═══ Data

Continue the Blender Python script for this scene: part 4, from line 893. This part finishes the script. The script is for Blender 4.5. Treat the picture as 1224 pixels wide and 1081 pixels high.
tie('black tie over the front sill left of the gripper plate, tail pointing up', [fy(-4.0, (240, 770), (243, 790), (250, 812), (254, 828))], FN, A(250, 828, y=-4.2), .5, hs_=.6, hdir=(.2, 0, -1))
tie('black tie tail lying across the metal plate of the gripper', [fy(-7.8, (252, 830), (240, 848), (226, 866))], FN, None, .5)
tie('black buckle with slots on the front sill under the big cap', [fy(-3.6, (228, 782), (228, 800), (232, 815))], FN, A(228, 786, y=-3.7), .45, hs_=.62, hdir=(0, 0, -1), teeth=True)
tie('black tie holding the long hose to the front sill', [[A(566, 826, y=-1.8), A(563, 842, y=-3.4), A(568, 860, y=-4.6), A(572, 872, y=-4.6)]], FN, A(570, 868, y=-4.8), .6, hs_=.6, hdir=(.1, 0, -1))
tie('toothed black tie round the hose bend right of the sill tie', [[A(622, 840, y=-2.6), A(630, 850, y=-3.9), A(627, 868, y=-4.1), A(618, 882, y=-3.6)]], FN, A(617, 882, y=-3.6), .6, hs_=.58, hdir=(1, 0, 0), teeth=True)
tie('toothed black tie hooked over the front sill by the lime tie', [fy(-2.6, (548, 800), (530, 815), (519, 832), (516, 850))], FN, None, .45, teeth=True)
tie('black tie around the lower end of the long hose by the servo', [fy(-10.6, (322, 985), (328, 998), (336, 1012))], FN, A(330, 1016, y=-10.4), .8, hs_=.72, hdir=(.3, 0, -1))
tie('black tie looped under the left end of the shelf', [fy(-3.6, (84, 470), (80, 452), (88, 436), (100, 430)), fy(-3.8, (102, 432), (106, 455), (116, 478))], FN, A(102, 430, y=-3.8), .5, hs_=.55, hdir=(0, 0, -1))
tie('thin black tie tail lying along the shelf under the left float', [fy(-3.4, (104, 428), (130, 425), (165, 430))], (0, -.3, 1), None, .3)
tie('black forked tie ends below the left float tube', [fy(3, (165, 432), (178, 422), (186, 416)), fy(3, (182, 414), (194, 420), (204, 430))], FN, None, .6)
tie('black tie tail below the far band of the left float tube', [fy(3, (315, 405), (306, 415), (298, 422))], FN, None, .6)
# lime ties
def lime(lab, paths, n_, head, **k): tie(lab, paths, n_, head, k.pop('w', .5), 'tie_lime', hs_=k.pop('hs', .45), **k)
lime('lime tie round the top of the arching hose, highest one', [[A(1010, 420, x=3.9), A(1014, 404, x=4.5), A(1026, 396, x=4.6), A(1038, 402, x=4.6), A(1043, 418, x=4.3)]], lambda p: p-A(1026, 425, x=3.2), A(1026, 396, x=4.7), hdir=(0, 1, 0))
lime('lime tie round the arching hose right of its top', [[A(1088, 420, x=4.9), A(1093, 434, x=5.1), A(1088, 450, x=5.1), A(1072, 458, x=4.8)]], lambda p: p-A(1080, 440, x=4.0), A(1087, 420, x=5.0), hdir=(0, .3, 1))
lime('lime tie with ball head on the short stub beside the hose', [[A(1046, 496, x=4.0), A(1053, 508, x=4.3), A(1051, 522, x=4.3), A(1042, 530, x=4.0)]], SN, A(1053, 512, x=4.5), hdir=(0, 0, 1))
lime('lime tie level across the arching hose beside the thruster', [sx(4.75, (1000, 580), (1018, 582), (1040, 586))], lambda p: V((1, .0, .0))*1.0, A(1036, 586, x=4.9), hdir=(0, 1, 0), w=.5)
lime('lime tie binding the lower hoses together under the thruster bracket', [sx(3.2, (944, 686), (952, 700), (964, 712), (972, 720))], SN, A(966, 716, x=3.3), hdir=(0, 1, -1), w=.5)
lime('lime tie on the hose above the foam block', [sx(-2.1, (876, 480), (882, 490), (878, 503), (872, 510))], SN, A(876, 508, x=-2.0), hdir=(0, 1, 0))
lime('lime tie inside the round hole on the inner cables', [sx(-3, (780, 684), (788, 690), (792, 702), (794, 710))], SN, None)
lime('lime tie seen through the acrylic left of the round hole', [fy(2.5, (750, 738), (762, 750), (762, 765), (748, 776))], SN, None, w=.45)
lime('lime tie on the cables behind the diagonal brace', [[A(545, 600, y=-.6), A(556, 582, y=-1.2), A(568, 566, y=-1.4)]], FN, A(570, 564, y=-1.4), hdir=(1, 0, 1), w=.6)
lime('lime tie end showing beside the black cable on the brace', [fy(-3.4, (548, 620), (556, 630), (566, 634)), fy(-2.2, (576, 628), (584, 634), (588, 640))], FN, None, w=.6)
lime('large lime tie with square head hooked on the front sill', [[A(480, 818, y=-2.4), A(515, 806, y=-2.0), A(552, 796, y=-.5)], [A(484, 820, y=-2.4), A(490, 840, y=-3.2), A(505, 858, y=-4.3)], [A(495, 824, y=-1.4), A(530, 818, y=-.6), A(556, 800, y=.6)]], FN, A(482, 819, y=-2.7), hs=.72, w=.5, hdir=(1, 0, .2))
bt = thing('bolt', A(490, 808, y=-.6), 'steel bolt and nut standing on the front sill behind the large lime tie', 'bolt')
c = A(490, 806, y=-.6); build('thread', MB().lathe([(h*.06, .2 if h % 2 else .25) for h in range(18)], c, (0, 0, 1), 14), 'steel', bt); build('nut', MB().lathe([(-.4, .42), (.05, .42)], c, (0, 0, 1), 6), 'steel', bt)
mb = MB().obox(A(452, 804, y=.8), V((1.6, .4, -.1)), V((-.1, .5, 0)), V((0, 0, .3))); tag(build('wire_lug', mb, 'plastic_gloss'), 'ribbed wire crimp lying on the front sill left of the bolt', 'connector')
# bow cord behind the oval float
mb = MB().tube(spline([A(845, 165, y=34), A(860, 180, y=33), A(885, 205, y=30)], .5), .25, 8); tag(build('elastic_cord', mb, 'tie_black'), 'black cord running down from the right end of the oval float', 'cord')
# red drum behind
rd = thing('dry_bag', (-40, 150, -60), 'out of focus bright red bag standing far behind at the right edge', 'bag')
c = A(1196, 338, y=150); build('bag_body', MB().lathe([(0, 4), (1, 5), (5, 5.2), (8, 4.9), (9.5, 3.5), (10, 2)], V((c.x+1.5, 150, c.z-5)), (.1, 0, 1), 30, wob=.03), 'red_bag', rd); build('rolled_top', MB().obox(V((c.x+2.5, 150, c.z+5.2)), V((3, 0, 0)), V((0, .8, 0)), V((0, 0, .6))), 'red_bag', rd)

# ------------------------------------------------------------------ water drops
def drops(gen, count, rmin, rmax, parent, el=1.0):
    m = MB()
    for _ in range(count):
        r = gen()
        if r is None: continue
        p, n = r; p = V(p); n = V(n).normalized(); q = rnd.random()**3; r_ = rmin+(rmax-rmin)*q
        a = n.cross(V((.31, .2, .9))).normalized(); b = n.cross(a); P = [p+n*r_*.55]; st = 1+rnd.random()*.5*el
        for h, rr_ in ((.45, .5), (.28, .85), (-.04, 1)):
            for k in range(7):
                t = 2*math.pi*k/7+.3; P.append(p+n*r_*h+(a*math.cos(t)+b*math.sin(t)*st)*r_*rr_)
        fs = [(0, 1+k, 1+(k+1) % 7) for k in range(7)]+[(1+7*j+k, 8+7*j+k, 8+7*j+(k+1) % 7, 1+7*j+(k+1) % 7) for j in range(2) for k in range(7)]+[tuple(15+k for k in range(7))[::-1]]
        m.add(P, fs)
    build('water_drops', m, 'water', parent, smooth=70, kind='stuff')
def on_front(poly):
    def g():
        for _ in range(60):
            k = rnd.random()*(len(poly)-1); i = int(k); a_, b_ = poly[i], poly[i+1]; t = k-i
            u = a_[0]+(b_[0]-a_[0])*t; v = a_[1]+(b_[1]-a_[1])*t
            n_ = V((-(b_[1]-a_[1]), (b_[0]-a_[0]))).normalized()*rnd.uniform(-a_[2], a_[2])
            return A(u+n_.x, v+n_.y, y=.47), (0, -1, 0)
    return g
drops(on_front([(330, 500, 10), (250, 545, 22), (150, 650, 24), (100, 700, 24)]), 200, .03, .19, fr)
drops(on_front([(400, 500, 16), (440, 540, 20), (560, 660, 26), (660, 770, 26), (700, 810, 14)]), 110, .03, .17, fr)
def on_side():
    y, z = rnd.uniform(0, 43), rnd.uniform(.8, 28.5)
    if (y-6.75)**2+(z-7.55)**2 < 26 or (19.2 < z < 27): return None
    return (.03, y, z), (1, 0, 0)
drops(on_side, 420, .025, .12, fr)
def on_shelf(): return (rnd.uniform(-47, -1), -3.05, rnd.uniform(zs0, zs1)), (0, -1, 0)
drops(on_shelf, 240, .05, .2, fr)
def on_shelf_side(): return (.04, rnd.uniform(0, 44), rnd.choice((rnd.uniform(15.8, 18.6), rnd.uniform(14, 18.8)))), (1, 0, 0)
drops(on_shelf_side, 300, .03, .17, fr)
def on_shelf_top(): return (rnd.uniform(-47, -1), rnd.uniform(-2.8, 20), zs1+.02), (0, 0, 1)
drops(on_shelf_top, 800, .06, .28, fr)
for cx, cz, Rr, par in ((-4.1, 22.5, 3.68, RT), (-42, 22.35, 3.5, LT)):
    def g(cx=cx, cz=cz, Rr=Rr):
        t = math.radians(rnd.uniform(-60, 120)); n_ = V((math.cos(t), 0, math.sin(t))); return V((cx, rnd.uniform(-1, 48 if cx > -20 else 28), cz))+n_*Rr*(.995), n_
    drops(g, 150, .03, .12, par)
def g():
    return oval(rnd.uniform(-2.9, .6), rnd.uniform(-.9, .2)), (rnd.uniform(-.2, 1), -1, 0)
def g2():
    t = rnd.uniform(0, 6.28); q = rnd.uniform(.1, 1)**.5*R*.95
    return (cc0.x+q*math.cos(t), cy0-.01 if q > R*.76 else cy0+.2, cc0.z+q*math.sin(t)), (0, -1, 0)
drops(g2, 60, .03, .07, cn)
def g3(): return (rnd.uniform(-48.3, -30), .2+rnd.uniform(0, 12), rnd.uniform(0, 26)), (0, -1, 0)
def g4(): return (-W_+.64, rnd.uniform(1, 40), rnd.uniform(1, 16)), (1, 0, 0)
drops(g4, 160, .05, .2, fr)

══════

* Your task *
Say how many lines of the data include the word "from". Respond with the number alone.

* Written solution *
2